▸ Stated task: Read the entries below and pull out each line with the string "picture".

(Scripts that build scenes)
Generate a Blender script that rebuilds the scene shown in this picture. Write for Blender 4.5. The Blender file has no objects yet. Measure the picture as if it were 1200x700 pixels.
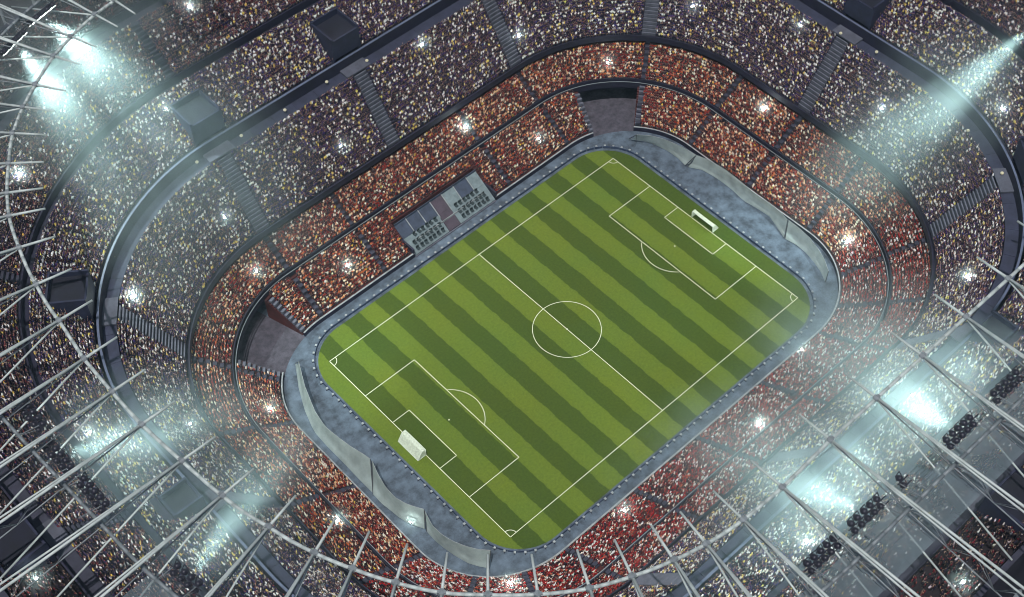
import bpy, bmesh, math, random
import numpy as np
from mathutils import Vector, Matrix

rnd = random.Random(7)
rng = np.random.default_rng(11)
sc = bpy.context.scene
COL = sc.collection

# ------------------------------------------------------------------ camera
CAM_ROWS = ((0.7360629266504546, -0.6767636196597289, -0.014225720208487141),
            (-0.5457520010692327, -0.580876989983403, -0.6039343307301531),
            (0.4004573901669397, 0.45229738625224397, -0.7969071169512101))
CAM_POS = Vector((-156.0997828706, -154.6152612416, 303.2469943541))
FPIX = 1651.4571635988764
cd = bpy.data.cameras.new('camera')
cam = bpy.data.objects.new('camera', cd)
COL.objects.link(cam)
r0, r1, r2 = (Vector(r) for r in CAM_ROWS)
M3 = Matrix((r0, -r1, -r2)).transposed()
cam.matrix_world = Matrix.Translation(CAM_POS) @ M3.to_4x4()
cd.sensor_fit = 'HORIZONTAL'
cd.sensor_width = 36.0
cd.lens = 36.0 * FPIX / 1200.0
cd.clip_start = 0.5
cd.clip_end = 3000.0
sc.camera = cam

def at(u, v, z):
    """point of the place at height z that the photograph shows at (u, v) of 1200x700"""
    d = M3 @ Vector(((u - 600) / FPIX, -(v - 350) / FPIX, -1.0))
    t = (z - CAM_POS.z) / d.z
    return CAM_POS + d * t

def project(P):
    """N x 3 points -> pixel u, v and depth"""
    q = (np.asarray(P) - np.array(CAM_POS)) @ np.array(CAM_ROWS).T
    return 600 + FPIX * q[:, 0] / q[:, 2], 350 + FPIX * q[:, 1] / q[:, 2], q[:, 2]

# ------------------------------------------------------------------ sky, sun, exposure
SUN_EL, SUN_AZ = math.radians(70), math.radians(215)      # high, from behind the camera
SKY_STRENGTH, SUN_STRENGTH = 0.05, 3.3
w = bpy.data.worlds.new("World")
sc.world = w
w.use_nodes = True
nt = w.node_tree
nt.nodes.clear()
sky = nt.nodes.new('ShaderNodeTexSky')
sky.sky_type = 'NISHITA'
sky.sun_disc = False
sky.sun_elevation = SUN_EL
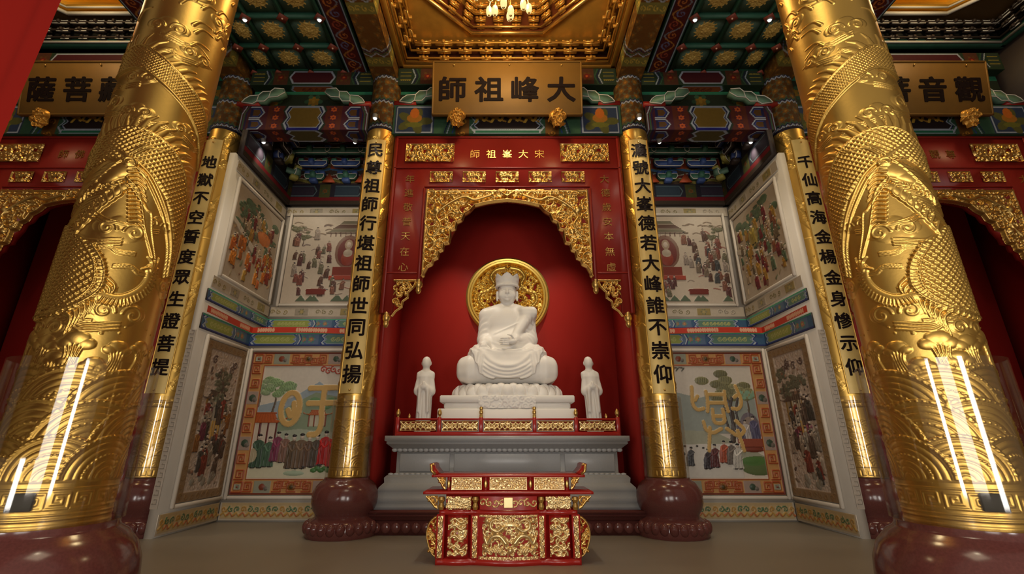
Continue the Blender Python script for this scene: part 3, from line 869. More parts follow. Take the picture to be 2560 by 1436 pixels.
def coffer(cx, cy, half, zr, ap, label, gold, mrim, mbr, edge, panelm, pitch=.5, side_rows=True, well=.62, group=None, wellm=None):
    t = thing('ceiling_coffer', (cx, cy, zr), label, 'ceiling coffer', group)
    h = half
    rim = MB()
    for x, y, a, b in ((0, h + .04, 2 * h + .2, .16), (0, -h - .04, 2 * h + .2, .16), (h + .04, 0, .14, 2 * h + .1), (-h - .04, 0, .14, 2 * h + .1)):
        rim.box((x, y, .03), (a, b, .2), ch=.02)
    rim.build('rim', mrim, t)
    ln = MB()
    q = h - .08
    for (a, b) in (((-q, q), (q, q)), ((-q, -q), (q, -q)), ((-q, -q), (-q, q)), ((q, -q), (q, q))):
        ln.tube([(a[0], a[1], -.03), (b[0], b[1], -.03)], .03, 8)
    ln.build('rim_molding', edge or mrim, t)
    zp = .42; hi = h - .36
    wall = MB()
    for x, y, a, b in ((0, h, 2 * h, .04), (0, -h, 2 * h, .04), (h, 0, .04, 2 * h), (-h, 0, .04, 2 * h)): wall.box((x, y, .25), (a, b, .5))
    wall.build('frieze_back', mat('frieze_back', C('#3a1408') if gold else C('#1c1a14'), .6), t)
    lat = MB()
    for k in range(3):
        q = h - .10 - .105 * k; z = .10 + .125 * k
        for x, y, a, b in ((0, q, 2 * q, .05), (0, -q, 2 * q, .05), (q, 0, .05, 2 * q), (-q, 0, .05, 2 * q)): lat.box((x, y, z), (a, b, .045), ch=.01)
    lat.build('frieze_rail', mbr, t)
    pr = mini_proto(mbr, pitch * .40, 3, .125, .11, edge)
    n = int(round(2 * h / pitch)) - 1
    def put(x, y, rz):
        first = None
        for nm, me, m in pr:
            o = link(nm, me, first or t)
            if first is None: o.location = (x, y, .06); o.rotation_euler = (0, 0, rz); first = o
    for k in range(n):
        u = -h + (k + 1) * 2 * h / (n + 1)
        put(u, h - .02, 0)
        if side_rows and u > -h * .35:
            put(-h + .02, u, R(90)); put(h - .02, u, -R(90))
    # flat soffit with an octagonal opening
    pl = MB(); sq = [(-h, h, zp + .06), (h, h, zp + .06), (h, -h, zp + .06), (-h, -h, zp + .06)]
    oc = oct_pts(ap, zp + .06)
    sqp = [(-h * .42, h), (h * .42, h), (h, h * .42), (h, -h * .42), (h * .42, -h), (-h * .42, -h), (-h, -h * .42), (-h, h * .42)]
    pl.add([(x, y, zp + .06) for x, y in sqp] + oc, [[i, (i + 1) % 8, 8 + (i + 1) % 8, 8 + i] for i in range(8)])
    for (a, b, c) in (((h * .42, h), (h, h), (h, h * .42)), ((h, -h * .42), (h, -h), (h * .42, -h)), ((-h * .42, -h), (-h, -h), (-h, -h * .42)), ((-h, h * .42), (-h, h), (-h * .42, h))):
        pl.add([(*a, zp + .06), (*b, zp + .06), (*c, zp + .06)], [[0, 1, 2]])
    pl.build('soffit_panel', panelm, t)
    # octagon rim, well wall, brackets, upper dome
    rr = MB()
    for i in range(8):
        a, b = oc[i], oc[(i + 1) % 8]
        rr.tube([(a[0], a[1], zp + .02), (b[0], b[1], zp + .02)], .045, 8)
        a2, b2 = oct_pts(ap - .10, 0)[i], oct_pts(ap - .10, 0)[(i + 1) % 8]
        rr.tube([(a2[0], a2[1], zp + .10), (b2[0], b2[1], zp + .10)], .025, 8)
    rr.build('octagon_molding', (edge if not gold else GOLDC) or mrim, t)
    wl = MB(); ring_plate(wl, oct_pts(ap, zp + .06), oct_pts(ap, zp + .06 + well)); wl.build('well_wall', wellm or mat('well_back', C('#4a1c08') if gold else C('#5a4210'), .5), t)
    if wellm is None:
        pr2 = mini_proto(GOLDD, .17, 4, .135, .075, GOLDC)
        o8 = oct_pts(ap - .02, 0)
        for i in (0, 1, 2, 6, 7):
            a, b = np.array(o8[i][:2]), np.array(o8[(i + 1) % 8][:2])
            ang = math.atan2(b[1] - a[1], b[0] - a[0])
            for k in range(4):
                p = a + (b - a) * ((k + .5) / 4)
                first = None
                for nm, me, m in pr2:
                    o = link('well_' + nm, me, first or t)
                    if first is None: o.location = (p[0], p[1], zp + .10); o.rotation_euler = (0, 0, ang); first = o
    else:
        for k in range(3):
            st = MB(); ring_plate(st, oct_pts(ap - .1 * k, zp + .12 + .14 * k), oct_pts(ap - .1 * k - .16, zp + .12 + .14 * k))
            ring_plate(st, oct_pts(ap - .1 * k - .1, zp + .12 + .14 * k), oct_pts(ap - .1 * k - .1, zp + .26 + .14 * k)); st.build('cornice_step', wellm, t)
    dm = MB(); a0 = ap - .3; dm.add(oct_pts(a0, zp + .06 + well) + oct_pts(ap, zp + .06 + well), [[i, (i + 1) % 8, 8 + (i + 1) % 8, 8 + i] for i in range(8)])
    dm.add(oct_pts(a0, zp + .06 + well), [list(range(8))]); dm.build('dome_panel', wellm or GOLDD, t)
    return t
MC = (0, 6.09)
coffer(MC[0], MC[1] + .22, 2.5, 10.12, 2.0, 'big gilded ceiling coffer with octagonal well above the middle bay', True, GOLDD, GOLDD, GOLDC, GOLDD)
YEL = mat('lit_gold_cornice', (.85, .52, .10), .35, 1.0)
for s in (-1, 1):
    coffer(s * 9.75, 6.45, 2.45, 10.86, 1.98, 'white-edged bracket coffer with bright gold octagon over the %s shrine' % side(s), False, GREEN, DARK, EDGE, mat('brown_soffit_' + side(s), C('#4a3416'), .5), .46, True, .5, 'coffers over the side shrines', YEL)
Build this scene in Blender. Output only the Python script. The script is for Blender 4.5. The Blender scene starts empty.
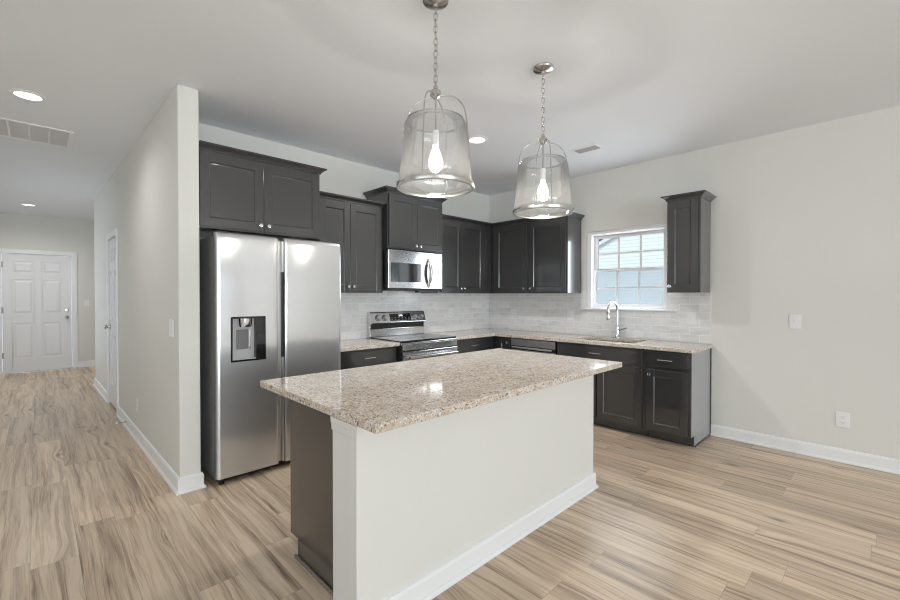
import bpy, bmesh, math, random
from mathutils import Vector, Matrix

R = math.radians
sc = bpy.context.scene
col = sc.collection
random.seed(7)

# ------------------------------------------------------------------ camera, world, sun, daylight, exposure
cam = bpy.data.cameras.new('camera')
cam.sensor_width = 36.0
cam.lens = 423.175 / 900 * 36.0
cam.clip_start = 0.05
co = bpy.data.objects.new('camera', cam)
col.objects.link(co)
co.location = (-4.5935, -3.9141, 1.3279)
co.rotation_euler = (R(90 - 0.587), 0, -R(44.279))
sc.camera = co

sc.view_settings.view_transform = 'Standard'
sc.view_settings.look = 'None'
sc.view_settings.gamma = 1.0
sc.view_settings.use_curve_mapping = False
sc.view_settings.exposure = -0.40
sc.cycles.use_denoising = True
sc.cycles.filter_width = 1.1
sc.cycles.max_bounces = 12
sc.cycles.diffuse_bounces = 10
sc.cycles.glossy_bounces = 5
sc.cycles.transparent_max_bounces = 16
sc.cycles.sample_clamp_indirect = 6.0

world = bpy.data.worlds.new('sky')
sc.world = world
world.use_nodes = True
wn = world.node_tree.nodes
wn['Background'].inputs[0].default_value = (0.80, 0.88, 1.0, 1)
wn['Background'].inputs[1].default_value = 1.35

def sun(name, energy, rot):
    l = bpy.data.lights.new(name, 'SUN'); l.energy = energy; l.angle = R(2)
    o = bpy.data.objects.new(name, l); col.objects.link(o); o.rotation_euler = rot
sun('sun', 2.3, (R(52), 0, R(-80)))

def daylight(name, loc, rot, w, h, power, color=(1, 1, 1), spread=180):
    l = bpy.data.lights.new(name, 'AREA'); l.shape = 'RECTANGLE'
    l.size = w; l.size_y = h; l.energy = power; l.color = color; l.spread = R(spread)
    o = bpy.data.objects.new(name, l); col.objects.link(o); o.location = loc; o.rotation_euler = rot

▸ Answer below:
Generate a Blender script that rebuilds the scene shown in this picture. Write for Blender 4.5. The Blender file has no objects yet. Measure the picture as if it were 1200x700 pixels.
Continue the Blender Python script for this scene: part 3, from line 869. More parts follow. Take the picture to be 2560 by 1436 pixels.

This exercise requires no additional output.